The Soviet Union tried to fashion a communist global order with socialist economic structure while the US attempted to make a liberal international order.

Finally, the collapse of communism paved the way for liberal international order which prompted Francis Fukuyama to proclaim the victory of liberalism.

When the Cold War ended in 1990, an international arrangement—liberal institutionalism, economic interdependence and democracy as governance structure—was made.

It had been a success story till 2000 but started to crumble when the US waged a global war on terror in 2001 and invaded Iraq in 2003.

Moreover, exporting democracy to other parts of the world was a liberal agenda which fell apart and regime change backfired in several regions that not only resurged nationalism but also triggered civil war in countries like Syria and Iraq.

Today, the liberal international order appears to be crumbling on account of multiple reasons.

But the most contributing factors to the demise of liberal international order are its failure to accommodate emerging major powers, the country which was charged to protect it appears to be retreating from global supremacy, rejection of other major powers of their role allotted to them by the system, significant shift in global balance of power, legitimacy crisis of global institutions, rise of virulent nationalism that may strangulate globalism sooner or later, and lack of coherence in the international liberal order mainly because of its universal appeal is bound to disappear.

Although the US has constructed an international order that included all great powers of the world, emerging new order will not be international in scope on account of the ambivalence of other powers to accept the legitimacy of a new world order.

A multipolar system also shrinks the space for a global order because it needs one leading state in the international system to uphold its principles through “carrot and stick” policy in absence of a peer competitor.

John Mearsheimer, an offensive realist, writes that “liberal international orders can arise only in unipolar system where the leading state is a liberal democracy.

”Can the rise of China allow the US to master the rules of the world? It looks unlikely as both powers are at draggers drawn over a myriad of geostrategic, geopolitical and geo-economic issues.
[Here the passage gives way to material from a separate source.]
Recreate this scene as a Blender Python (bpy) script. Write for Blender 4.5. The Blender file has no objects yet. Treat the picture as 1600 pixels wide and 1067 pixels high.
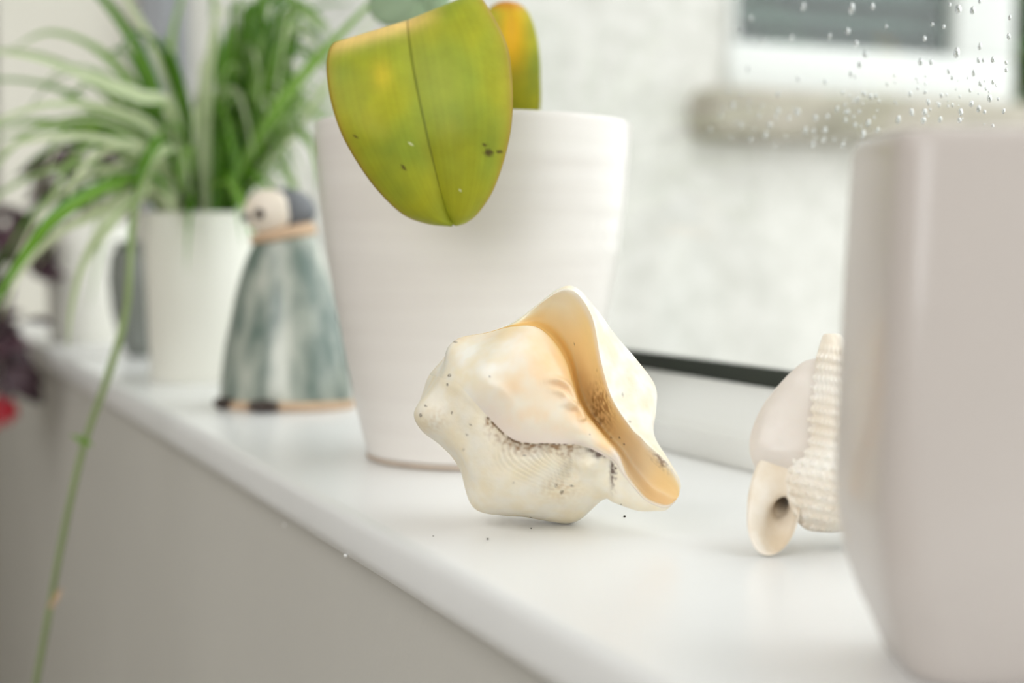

Neither power can craft the rules of the game in a confrontational environment. However, the US has succeeded in shaping the world with global norms through creating several multilateral organizations that have received universal relevance for over a couple of decades.

What will China offer the world with an authoritarian set-up at home? Henry Kissinger writes in the book “On China” that “American exceptionalism is missionary.

It holds that the United States has an obligation to spread its values to every part of the world.

China’s exceptionalism is cultural. China does not proselytize; it does not claim that its contemporary institutions are relevant outside China.

” Nevertheless, both powers aspire to build their respective version of world orders, but it must contain the substance of unifying principles.

It seems the new order will be regional in scope due to intensifying great power rivalry.

In fact, the rise of Asia will have a great impact on evolving new order because it hosts major economies of the world.

China wields a great deal of influence on Asian order by the virtue of the size of its economy, demography and military.

Regional economic and political organizations such as the RCEP and SCO will be the main components of new regional order, and it will reduce the role of global organizations like the UN, IMF, WTO and so on.

Put it simply, world will be divided into competing regional orders like Asian order, European Order, Islamic Order, American Order and African Order.

Or there will be Western and Eastern orders along with a thin international liberal order and thick silos of regional orders.

Indeed, the world’s retreat to regionalism will eventually cause the death of globalization. The rise of liberal international order is primarily owed to globalization and so its fall.

Global economic and political integration has enabled the US to create a rule-based universal order, but the rise of anti-globalization forces such as nationalism, illiberal populism, hybrid warfare, economic decoupling of major economies and cultural protectionist movements may rip asunder the liberal project.

Henry Kissinger writes in another book “World Order” that “the international order faces a paradox: its prosperity is dependent on the success of globalization.”

Finally, given the US-China confrontational rhetoric, there will be the “repetition of previous tragedy”.

When the European system could not accommodate Germany during the 20th Century, it triggered two catastrophic wars.

If the liberal system fails to bring forth a wide berth to China and global balance of power continues to shift, world will embroil in devastating conflicts.

Hence, the fall of liberal international order does not bode well for world’s peace and stability.

—The writer is a strategic affairs and foreign policy analyst.